Memory testing: A quick look
NAND Flash, like mechanical storage devices, is by default assumed to be unreliable – an unusual situation in the electronics world. Its unreliability is dealt with by using dedicated controllers. DRAM, on the other hand, is deemed "pretty" reliable. Servers often have error detection (and possibly correction) circuitry, but consumer and commercial machines rarely do. I’ll focus on DRAM here.
While most fine-geometry electronics is subject to radiation-induced SEUs (single event upsets), DRAM has the extra disadvantage of being, at heart, an analog technology. Billions of tiny capacitors must maintain their charge without fail, or at least until the next refresh. If one of those caps is a bit leakier or smaller than it should be, it could result in unreliable operation. What’s maddening is that the failure mechanism can be intermittent, or data-related.
As memory timing becomes ever faster, it behooves us to run eye tests as we would on a gigabit serial channel. For example, here’s a DDR3 eye at 1.33Gb/s:

What test data should we run, whether software- or hardware-generated, to exercise the eye? Pseudorandom is a good start.

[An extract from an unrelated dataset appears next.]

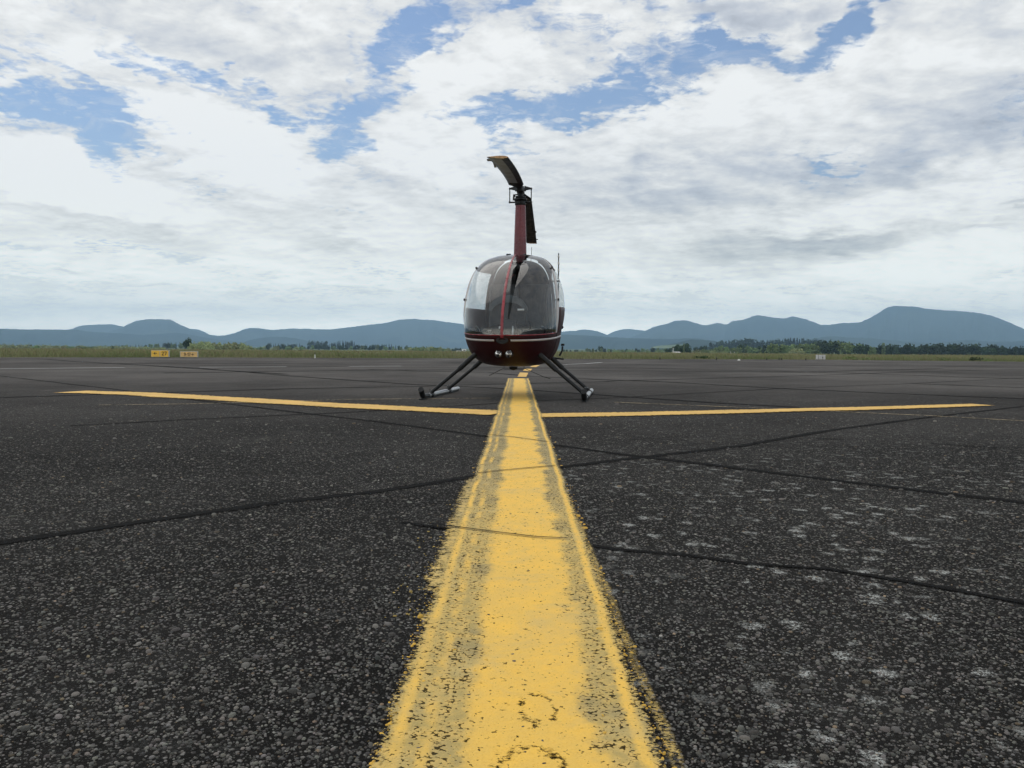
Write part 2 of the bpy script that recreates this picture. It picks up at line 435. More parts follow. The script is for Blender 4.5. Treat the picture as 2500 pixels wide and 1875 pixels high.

My interest in memory testing dates all the way back to my first computer. After suffering with 512 bytes of memory for a year, I added a 32kB DRAM board! Whether due to bad board design, or really questionable DRAM chip quality, memory errors were frequent, and sometimes subtle. Simple patterns would detect the worst of the errors, but it wasn’t till I implemented a pseudorandom test that the rarest errors appeared.
Were these errors due to bad eyes? Probably not. More likely, they arose from pattern sensitivity, where data bits on the DRAM chip interact in some way known only to the chip’s designers. Though given the state of PCB design ca. 1980, it’s also possible that poor power integrity was the root cause.
As end users of DRAM-bearing machines, we can still perform thorough memory testing through software-only means, such as the excellent Memtest86 program, which includes pseudorandom among its many tests. The bottom line, in my experience, is that pseudorandom is the best way to track down flaky errors that don’t show up using other methods.
As designer of a memory subsystem, we’re able to go beyond this approach and get probing. Using a pseudorandom pattern not only creates a proper eye diagram for our scope, it will likely uncover any pattern sensitivity problems (though this is more of a per-unit test, whereas you’ll only be eye testing in development).
What kind of memory failures have you encountered? And what tests have you implemented for verification and production?